▸ RECORDS FOR THIS EXERCISE:
--- --- ---
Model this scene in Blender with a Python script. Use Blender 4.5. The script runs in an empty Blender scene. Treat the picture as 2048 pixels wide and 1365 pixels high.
--- --- ---
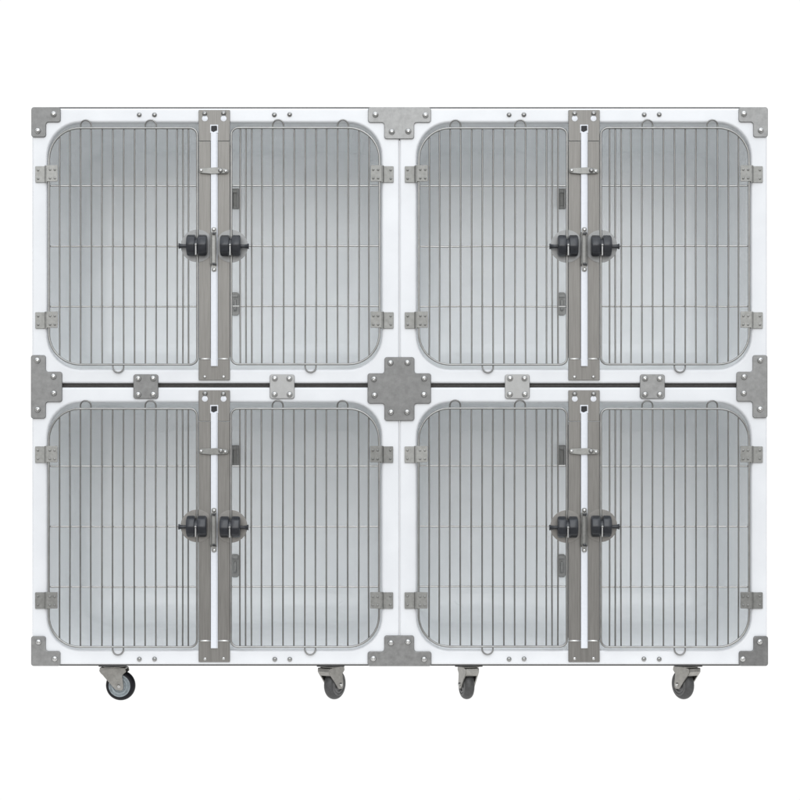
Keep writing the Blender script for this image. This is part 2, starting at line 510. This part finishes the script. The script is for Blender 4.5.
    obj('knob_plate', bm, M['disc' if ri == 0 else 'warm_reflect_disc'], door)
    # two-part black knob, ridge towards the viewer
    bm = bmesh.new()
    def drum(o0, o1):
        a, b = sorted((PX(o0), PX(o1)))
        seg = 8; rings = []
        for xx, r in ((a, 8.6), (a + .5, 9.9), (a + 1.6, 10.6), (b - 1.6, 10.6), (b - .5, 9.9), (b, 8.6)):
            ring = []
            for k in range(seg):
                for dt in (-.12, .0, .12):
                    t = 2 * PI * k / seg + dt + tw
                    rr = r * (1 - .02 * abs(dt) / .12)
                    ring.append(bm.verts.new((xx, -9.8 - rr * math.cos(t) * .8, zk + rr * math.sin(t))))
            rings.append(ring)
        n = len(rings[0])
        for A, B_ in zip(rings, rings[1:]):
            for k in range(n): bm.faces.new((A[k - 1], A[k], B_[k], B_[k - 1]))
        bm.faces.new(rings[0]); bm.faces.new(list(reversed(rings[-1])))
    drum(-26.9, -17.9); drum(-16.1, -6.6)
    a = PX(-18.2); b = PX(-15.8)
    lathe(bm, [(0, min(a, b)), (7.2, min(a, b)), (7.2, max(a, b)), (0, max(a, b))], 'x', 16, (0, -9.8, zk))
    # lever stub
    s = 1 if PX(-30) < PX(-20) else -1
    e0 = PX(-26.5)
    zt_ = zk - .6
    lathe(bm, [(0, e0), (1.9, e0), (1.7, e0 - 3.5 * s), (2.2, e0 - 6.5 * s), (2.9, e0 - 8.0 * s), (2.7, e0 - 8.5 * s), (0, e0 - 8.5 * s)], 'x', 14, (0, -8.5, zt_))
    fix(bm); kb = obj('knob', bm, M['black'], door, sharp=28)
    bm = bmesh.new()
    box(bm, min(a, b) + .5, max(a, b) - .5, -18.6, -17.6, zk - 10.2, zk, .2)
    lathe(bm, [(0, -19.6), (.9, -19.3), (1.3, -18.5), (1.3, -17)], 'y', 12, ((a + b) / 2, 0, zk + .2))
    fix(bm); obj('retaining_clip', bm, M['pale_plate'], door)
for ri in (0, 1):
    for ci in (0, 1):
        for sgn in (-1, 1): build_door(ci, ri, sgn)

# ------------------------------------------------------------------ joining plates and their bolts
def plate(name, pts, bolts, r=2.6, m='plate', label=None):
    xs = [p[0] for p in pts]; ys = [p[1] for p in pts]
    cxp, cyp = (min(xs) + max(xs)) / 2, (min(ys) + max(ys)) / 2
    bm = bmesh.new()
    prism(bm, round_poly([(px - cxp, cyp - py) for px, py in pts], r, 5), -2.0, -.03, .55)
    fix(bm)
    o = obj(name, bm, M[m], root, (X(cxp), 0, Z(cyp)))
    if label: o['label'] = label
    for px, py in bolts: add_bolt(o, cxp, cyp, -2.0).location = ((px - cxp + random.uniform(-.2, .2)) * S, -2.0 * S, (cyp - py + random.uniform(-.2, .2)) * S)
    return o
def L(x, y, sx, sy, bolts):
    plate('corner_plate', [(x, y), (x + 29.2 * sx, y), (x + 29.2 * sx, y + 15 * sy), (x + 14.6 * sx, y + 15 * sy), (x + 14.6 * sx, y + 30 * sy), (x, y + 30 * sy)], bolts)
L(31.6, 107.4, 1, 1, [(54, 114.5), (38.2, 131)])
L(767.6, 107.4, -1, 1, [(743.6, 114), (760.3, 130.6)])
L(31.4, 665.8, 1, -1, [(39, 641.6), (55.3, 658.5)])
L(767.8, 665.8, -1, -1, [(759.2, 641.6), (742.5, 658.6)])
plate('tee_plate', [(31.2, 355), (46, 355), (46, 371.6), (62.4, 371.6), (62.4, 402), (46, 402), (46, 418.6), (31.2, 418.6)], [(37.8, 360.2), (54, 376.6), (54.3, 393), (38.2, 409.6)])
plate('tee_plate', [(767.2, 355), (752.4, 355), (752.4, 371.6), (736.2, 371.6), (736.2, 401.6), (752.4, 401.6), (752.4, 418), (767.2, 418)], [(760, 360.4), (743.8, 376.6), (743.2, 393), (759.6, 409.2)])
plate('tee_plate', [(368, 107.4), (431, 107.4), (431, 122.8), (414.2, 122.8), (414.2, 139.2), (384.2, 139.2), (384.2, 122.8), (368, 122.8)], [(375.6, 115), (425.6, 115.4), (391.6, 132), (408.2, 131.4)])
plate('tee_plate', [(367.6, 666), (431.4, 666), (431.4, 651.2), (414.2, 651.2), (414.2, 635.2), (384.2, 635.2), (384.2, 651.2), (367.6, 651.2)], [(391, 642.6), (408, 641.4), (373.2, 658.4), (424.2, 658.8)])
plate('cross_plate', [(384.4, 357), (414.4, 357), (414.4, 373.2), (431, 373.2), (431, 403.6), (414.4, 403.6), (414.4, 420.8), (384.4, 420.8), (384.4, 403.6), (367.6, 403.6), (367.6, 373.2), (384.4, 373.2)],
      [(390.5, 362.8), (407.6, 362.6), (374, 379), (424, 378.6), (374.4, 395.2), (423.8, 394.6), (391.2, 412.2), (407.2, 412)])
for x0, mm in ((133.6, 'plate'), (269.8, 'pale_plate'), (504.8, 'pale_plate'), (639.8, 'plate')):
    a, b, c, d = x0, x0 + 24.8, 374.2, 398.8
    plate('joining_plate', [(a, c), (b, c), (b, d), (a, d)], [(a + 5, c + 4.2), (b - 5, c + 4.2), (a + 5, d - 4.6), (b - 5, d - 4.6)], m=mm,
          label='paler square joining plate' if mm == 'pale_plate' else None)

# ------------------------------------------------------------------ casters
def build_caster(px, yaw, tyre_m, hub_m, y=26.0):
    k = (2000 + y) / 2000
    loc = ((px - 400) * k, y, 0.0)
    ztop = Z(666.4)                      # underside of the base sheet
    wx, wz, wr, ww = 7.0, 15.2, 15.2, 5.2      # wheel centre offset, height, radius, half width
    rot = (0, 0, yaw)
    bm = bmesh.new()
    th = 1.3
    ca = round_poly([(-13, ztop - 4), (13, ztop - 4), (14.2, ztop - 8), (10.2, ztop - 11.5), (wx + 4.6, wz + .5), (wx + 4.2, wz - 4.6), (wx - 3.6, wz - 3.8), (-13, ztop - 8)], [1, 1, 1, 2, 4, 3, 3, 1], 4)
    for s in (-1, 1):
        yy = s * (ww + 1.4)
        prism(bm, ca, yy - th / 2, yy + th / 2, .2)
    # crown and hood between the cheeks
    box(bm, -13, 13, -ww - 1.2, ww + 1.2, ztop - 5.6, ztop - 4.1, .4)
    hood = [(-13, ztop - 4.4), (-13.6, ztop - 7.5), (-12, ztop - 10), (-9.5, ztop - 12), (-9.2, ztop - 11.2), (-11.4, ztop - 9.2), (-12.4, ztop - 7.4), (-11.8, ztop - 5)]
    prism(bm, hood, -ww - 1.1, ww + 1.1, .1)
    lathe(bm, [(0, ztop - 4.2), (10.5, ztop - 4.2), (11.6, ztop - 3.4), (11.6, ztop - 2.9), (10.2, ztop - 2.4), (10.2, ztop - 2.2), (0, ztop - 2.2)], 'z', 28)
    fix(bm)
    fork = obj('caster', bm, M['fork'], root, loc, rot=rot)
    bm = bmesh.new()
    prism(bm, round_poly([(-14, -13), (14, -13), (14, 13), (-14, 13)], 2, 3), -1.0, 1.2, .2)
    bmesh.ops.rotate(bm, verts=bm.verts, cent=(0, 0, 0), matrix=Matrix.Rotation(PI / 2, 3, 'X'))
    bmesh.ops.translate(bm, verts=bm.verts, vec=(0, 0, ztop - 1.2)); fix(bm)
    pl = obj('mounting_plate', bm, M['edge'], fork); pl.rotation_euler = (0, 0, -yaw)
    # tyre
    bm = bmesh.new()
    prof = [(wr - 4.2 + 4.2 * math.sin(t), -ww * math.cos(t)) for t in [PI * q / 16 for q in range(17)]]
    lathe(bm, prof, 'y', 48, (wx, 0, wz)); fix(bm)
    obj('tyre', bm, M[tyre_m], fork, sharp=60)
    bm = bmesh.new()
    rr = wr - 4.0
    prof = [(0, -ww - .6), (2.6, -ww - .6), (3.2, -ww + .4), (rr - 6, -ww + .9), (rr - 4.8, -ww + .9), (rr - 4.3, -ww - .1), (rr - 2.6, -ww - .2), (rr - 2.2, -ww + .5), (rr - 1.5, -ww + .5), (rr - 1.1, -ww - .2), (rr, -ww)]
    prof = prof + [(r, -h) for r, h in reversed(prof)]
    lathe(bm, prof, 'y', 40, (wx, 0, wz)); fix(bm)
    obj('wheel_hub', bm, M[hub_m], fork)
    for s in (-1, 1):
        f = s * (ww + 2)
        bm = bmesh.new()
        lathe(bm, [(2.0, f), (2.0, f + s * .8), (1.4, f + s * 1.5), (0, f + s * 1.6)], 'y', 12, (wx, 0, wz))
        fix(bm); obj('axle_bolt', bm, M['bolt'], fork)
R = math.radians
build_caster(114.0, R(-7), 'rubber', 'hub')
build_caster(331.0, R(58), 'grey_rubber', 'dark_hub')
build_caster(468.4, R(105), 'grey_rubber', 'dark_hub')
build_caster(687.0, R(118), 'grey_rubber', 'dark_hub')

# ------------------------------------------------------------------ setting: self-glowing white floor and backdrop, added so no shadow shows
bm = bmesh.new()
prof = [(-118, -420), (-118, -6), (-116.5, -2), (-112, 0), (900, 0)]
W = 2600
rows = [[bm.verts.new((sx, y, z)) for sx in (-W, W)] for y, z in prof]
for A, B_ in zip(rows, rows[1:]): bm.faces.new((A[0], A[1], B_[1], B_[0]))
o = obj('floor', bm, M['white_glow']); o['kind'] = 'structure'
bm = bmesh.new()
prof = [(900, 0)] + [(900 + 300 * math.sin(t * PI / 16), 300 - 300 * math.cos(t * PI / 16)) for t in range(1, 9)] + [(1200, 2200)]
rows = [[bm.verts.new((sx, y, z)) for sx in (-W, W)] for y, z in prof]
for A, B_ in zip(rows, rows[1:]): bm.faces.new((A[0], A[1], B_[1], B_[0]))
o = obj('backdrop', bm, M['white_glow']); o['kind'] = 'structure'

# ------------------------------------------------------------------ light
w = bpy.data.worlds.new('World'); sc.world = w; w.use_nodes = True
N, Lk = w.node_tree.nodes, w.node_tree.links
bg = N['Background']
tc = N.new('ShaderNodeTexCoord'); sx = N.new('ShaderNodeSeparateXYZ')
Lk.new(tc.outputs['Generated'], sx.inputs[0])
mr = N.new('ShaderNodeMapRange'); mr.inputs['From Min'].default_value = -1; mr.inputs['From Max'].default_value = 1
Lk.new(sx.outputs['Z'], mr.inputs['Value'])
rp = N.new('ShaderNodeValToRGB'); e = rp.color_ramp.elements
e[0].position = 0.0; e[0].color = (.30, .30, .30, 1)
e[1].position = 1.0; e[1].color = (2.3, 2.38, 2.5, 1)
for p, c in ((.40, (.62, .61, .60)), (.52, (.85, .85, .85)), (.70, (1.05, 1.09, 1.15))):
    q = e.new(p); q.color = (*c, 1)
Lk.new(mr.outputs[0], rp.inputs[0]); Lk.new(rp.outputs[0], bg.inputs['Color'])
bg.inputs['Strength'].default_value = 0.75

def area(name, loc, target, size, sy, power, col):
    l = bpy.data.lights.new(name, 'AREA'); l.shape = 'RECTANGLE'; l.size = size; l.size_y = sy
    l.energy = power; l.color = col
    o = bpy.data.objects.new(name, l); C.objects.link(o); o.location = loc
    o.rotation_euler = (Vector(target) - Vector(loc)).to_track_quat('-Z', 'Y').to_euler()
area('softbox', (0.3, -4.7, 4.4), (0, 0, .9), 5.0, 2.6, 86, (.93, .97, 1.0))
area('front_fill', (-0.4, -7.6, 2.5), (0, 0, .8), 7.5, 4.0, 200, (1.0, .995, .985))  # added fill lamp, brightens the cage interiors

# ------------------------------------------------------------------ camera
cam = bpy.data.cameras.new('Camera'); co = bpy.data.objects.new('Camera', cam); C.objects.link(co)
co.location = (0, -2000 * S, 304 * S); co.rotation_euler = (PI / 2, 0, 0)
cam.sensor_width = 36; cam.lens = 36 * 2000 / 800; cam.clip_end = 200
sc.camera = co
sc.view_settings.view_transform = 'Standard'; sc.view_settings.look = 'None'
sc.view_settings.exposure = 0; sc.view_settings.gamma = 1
--- --- ---
▸ YOUR GOAL:
All lines in the listing above from the line containing "Keep writing the" to the line containing "for sgn in (-1, 1): build_door(ci, ri, sgn)", inclusive, should be retyped exactly; no other lines should appear.

▸ THE RESULT:
Keep writing the Blender script for this image. This is part 2, starting at line 510. This part finishes the script. The script is for Blender 4.5.
    obj('knob_plate', bm, M['disc' if ri == 0 else 'warm_reflect_disc'], door)
    # two-part black knob, ridge towards the viewer
    bm = bmesh.new()
    def drum(o0, o1):
        a, b = sorted((PX(o0), PX(o1)))
        seg = 8; rings = []
        for xx, r in ((a, 8.6), (a + .5, 9.9), (a + 1.6, 10.6), (b - 1.6, 10.6), (b - .5, 9.9), (b, 8.6)):
            ring = []
            for k in range(seg):
                for dt in (-.12, .0, .12):
                    t = 2 * PI * k / seg + dt + tw
                    rr = r * (1 - .02 * abs(dt) / .12)
                    ring.append(bm.verts.new((xx, -9.8 - rr * math.cos(t) * .8, zk + rr * math.sin(t))))
            rings.append(ring)
        n = len(rings[0])
        for A, B_ in zip(rings, rings[1:]):
            for k in range(n): bm.faces.new((A[k - 1], A[k], B_[k], B_[k - 1]))
        bm.faces.new(rings[0]); bm.faces.new(list(reversed(rings[-1])))
    drum(-26.9, -17.9); drum(-16.1, -6.6)
    a = PX(-18.2); b = PX(-15.8)
    lathe(bm, [(0, min(a, b)), (7.2, min(a, b)), (7.2, max(a, b)), (0, max(a, b))], 'x', 16, (0, -9.8, zk))
    # lever stub
    s = 1 if PX(-30) < PX(-20) else -1
    e0 = PX(-26.5)
    zt_ = zk - .6
    lathe(bm, [(0, e0), (1.9, e0), (1.7, e0 - 3.5 * s), (2.2, e0 - 6.5 * s), (2.9, e0 - 8.0 * s), (2.7, e0 - 8.5 * s), (0, e0 - 8.5 * s)], 'x', 14, (0, -8.5, zt_))
    fix(bm); kb = obj('knob', bm, M['black'], door, sharp=28)
    bm = bmesh.new()
    box(bm, min(a, b) + .5, max(a, b) - .5, -18.6, -17.6, zk - 10.2, zk, .2)
    lathe(bm, [(0, -19.6), (.9, -19.3), (1.3, -18.5), (1.3, -17)], 'y', 12, ((a + b) / 2, 0, zk + .2))
    fix(bm); obj('retaining_clip', bm, M['pale_plate'], door)
for ri in (0, 1):
    for ci in (0, 1):
        for sgn in (-1, 1): build_door(ci, ri, sgn)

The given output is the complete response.